● Data provided
● ● ● ● ●
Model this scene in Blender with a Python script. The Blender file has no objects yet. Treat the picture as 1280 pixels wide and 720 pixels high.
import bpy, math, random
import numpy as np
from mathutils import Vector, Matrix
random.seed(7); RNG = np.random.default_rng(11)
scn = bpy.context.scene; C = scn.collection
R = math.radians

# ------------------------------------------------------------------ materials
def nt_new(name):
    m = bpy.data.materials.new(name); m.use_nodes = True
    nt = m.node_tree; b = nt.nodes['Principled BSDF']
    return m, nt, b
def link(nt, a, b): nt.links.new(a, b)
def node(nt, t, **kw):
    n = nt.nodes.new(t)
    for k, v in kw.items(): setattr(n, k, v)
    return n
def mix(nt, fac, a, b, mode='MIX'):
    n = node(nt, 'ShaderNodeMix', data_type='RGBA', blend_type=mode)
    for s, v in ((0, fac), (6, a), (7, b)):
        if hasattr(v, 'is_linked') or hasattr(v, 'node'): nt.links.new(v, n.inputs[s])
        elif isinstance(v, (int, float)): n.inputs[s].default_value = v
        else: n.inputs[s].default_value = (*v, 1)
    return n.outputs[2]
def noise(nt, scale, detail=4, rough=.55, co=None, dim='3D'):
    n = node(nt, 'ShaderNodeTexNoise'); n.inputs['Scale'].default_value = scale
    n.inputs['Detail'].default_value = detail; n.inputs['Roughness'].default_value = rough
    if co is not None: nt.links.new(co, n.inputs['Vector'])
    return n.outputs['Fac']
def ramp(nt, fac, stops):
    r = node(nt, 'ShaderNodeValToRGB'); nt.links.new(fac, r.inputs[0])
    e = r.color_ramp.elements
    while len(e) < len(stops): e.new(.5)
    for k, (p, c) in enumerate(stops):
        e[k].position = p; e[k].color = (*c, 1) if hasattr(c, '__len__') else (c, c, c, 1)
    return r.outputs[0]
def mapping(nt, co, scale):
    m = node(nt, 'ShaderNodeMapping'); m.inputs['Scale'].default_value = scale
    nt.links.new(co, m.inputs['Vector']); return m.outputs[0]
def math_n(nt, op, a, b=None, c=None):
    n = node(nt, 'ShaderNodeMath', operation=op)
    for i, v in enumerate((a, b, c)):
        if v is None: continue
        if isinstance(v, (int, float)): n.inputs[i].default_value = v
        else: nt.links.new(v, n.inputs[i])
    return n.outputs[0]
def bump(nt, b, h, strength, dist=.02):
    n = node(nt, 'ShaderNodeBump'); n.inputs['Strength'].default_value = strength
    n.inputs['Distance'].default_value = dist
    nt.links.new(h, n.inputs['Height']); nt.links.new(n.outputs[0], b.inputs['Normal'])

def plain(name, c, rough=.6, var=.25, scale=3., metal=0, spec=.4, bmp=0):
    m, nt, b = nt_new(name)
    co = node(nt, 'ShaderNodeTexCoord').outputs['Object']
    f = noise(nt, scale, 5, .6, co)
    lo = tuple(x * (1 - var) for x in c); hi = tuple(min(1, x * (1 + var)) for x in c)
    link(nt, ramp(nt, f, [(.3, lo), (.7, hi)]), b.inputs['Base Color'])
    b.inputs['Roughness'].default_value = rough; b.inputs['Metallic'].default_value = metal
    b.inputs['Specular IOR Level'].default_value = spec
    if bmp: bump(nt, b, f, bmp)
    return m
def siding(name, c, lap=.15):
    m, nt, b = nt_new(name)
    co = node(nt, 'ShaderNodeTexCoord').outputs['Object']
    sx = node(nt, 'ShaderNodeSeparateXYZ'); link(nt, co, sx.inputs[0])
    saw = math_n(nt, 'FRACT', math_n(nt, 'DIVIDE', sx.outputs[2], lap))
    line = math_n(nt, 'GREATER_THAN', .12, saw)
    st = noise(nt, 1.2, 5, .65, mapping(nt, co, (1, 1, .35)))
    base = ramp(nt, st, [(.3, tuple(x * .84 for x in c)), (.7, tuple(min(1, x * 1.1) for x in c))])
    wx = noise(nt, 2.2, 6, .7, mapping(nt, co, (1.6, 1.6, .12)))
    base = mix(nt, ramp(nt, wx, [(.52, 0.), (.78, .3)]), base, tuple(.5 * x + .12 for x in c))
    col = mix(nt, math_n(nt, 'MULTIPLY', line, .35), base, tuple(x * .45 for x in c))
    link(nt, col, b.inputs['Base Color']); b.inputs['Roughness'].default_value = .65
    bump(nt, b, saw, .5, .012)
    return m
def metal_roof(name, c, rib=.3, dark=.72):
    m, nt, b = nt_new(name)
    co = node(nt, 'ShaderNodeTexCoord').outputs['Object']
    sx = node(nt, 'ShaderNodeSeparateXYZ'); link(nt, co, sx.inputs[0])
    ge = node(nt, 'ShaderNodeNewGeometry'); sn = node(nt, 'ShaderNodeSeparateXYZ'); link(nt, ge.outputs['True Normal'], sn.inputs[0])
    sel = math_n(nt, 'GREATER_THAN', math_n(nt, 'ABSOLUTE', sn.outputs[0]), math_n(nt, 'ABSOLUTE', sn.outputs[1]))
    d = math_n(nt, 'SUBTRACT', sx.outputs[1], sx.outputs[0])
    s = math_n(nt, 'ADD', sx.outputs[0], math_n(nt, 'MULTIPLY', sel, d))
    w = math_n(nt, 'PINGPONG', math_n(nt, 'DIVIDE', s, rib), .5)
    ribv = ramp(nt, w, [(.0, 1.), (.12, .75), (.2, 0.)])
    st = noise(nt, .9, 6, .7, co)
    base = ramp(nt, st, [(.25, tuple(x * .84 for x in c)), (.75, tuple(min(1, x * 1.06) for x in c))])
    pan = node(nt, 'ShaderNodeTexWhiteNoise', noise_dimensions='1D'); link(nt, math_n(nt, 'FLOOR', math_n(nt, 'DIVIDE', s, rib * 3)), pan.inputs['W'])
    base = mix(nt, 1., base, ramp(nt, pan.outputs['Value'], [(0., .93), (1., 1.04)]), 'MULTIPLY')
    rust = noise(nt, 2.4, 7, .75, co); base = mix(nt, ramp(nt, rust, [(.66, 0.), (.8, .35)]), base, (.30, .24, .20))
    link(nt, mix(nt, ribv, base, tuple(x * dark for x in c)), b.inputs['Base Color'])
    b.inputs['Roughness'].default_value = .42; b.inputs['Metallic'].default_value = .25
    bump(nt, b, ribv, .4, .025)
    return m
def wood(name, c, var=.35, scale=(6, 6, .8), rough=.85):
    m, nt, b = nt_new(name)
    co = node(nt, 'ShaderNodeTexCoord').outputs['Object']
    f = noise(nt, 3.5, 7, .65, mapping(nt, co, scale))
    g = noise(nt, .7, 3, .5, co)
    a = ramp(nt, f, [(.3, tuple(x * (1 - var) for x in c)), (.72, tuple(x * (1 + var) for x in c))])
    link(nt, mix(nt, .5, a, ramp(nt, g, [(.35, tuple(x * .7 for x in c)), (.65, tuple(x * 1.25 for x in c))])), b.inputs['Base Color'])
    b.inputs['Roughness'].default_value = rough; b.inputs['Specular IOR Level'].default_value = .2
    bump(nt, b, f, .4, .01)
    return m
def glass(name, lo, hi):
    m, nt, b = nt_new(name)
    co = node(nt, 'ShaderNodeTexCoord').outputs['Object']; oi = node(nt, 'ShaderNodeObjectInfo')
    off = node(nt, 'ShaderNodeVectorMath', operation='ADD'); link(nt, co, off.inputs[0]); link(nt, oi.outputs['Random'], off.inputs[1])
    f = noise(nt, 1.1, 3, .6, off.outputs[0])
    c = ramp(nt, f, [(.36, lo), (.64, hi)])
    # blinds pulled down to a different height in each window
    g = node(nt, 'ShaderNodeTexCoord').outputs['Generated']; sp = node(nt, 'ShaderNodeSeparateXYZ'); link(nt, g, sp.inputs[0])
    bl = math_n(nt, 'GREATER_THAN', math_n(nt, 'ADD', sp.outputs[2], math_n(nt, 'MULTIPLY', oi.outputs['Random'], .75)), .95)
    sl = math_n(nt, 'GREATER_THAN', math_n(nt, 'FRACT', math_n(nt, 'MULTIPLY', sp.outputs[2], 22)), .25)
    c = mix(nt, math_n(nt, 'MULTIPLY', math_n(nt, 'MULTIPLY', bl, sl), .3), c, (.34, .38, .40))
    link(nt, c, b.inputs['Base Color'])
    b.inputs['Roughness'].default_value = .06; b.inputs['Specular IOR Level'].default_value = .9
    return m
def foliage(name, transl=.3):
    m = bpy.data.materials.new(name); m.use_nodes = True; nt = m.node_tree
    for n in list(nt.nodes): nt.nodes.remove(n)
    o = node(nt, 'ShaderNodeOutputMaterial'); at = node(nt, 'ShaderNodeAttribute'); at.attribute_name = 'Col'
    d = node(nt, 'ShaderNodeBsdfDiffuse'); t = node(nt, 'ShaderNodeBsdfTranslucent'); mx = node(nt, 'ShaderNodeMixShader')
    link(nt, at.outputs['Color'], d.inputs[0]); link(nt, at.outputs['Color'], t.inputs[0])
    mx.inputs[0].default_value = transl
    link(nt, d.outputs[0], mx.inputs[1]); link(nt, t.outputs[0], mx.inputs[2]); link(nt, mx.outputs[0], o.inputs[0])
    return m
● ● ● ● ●
● The problem
Word for word, quote the lines of the material from the first line through the line with "R = math.radians", both ends included.

● The reply
Model this scene in Blender with a Python script. The Blender file has no objects yet. Treat the picture as 1280 pixels wide and 720 pixels high.
import bpy, math, random
import numpy as np
from mathutils import Vector, Matrix
random.seed(7); RNG = np.random.default_rng(11)
scn = bpy.context.scene; C = scn.collection
R = math.radians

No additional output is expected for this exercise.